New music – Lost Souls of Saturn: Reality Hacked (Remix album) (Holoverse Research Labs)

published by Ben Hogwood – text is reproduced from the press release

Seth Troxler and Phil Moffa’s multi-hyphenate, multi-dimensional Lost Souls Of Saturn have always been an extended and evolving tribe of co-conspirators, and for their new digital remix album Reality Hacked (which is preceded by two vinyl remix EPs), the pair have called upon some of electronic music’s finest. The result is a set of reworks of tracks from their second album Reality, which takes the originals and scatters them even deeper across the galaxy. Out today, Om Unit’s take on This Foo delivers a masterclass in post dubstep drum work, which you can listen to below:

Elsewhere Pangaea presents some of his best material, turning Click into a pacey neon rave pumper, whist Danny Daze and his D33 alter-ego beams Lilac Chaser into bloopy-minimal-space-race headspace – you can listen below:

UNKLE aka James Lavelle turns Click into a grandiose, Ibiza-friendy pop prog anthem, whilst Matthew Dear goes in the opposite direction on his version of Mirage, delving into deep-beat cosmic fractals. For her take on Mirage Perel goes big on the oompty-boom-tish-euro-fist-pump, whilst Jonny Rock reassembles the same track into an unclassifiable avant space chugger. Brendon Moeller delivers not one, not two but three versions of Scram City; a ‘House Dub’, which does what it says on the tin, a pulsatile submarine throbber under his Echologist moniker, and a Reshape, which combines the dub techno for which he’s renowned with 90-style breakbeat science and 70s Krautrock.

Earlier this year, whilst on various capers across the farthest reaches of space, Lost Souls Of Saturn metamorphosed into sci-fi AR comic characters John and Frank. They returned back to earth with their perception-melting new LP Reality, which was described as “the kind of record you make at the top of your game” by Resident Advisor.

‘Reality’ was accompanied by a cutting-edge augmented reality graphic novel, which tells the origin story of John and Frank. It’s a genuinely new type of total artwork, with comic, augmented reality and musical soundtrack working together to create a type of synesthesia. Every spread, page and panel, when viewed through a tablet screen or AR headset/glasses, comes to life in animated 3D. Moreover, the LSOS soundtrack is synched perfectly, with the music fully integrated, looping and layering as the reader follows the panels of the comic itself. A soundtrack that evolves as the graphic novel is read is the first of its kind. This is music, animation and illustration in sync like never before.

Coinciding with the album and comic release, Lost Souls Of Saturn held a month-long multimedia exhibition at London’s cutting-edge public art platform W1 Curates.
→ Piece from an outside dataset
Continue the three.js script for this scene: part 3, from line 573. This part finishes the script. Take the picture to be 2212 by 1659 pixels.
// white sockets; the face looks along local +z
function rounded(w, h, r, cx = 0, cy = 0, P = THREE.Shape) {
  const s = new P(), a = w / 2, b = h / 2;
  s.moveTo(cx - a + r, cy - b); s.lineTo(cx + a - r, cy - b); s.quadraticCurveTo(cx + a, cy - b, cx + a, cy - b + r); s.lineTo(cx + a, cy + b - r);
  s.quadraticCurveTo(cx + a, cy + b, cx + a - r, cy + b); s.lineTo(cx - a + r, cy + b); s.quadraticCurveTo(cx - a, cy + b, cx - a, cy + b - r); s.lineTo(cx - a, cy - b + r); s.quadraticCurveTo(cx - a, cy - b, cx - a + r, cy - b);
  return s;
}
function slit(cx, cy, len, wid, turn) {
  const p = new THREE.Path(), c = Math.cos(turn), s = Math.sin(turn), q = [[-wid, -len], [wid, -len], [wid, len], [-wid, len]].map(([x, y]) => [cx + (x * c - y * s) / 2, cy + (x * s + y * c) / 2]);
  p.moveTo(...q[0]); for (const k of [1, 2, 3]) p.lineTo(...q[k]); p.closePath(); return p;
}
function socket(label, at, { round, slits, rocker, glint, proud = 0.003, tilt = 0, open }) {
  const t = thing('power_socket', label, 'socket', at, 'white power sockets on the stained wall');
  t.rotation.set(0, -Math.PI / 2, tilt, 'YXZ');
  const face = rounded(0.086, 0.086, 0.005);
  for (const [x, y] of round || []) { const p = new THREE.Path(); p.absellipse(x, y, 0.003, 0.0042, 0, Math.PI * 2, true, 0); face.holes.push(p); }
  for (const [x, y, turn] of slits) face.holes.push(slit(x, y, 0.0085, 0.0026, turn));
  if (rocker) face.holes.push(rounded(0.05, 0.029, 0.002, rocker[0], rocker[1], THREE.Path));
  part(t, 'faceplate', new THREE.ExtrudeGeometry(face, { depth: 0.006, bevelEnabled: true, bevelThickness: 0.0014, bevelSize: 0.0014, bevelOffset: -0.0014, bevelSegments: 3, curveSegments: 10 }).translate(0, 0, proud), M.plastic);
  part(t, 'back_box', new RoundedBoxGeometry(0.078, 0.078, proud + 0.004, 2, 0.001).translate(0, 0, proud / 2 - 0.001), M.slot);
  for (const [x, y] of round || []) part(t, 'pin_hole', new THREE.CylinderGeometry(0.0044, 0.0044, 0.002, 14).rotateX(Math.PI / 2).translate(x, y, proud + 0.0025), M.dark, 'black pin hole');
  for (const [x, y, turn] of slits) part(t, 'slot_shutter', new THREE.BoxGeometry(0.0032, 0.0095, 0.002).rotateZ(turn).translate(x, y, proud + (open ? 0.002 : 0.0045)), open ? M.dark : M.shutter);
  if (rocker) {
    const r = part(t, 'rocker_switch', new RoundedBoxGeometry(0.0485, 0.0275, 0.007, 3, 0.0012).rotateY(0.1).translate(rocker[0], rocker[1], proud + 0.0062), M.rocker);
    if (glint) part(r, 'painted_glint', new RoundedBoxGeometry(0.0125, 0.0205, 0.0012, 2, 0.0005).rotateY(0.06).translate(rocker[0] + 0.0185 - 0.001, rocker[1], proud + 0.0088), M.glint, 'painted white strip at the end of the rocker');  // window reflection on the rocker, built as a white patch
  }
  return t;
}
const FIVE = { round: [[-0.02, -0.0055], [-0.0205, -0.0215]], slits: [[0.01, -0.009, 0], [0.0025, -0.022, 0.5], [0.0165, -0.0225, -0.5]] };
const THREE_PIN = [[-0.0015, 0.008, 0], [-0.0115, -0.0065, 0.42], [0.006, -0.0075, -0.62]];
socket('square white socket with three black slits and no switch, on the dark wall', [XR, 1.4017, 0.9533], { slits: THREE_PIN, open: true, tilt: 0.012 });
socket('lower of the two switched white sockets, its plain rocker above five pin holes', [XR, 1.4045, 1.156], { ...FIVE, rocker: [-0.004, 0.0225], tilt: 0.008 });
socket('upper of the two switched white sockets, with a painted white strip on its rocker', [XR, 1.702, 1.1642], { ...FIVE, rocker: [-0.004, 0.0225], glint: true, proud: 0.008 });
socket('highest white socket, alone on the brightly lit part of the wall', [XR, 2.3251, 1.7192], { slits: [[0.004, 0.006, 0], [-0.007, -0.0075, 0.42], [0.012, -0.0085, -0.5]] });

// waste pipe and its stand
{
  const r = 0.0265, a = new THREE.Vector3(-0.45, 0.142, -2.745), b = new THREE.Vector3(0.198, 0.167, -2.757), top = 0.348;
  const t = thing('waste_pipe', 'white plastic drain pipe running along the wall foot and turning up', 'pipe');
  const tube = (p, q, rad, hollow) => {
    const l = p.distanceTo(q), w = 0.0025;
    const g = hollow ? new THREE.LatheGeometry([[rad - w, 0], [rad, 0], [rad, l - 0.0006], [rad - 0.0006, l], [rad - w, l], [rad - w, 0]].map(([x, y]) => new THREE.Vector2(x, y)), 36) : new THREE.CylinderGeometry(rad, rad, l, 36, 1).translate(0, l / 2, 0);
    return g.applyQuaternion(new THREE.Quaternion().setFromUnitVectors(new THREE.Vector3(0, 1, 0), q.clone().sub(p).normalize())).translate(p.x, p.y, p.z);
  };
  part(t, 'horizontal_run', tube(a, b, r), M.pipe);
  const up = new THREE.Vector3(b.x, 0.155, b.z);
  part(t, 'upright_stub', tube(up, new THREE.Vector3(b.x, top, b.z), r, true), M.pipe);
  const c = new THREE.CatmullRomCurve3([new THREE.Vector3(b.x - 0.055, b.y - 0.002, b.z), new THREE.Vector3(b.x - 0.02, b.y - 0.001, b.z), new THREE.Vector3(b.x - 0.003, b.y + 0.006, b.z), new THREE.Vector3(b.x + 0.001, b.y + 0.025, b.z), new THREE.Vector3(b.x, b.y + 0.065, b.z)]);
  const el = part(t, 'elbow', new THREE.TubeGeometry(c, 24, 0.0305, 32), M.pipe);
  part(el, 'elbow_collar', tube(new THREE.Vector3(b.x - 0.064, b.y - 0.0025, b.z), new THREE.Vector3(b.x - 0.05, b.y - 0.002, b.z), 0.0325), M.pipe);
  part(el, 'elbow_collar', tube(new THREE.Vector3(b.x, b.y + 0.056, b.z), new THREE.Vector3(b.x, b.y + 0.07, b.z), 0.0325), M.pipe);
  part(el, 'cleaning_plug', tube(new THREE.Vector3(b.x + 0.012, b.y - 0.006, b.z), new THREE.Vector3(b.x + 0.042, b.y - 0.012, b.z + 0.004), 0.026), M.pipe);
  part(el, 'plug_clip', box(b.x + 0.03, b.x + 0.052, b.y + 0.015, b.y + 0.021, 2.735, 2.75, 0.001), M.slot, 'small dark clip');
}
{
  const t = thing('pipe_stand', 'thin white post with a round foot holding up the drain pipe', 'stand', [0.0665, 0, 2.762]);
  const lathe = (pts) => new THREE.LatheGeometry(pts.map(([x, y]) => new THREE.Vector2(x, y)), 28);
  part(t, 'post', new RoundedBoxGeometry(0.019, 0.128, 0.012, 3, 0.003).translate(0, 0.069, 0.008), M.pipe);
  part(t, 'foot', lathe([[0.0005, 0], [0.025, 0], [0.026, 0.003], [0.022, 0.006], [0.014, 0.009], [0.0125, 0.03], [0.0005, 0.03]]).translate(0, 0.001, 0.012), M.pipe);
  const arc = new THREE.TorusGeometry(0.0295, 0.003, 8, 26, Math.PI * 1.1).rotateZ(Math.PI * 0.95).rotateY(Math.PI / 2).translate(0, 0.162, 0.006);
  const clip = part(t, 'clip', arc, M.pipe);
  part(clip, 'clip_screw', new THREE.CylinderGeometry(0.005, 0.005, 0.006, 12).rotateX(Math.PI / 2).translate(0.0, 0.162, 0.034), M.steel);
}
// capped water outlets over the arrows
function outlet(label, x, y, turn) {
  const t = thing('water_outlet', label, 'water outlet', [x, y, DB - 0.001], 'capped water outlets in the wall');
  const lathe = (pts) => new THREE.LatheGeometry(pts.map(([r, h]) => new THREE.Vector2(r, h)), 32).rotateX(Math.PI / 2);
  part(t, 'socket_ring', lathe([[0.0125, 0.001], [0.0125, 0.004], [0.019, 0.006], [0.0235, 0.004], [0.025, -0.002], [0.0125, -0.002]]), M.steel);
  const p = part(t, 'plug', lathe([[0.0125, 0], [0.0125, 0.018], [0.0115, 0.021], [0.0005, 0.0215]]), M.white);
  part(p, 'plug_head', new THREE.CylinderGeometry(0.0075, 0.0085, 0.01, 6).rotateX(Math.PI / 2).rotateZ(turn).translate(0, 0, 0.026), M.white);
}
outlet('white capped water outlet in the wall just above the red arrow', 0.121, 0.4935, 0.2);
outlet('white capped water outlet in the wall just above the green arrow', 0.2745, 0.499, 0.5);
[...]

Described by Evening Standard as “one particular corner of central London transformed into a giant, interactive comic book”, it bought LSOS’ conceptual word-building to vivid three-dimensional life. A first in the comic book world, augmented reality visions from the comic were shown on giant super high-definition floor-to-ceiling LED screens not only inside the gallery, but on Oxford Street itself.

The AR comic and W1 Curates London event continued Lost Souls Of Saturn’s previous experiments in the augmented reality sphere; their AR billboards in London and Ibiza, their exploratory work in the field of 3D printing and AR markers, and their creation of Mixmag magazine’s first AR triggered front cover.

Challenging the convention of ‘format’ in every sense, LSOS transmit and engage via the mediums, to date, of vinyl record, digital, art installation, artefact, augmented reality, 360 video and live performance.

Through LSOS, Troxler, Moffa and cohorts explore new ways to open doors of perception and challenge the ways we see our world, whilst marrying the prescient visions, political aspirations and psychedelic energy of science fiction and early rave culture, with postmodern philosophy and contemporary art.

Their collaborations to date include Fondation Beyeler, Olafur Eliasson, The Metropolitan Museum of Art (New York) Saatchi Gallery (London), Museum Of Contemporary Art Detroit, the Centre DArt Contemporain Geneva, Wolfgang Tillmans, Ernest Neto, W1 Curates, Carl Craig and Pepe Braddock.

They have performed live at Fabric, Field Day, Glastonbury and Kappa Futur.